Van de behandelde klachten wordt 95% ongegrond verklaard.
Het overleg van Securicor met de werknemersorganisaties verloopt constructief.
Alle noodvoorzieningen zijn door de Arbeidsinspectie uitvoerig gecontroleerd
en de opleidingen van het personeel zijn ook in overleg met de vakorganisaties
en de Arbeidsinspecties uitgebreid.

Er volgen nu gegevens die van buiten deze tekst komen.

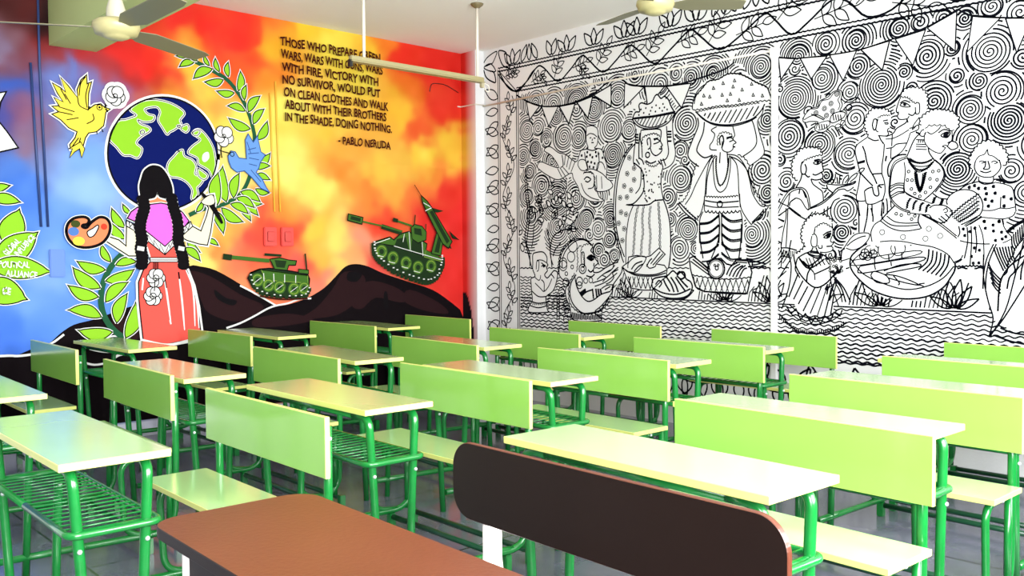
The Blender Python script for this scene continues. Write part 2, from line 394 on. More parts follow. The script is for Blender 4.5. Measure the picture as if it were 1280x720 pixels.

De Arbeidsinspectie heeft recent schriftelijk
laten weten dat de noodvoorzieningen aan de door hen gestelde eisen voldoen.
Desgevraagd geeft het personeel van Securicor (dat is vast personeel, er werkt
geen enkele uitzendkracht meer in de noodvoorzieningen) aan de situatie in
de noodvoorzieningen goed beheersbaar te vinden en zich veilig te voelen.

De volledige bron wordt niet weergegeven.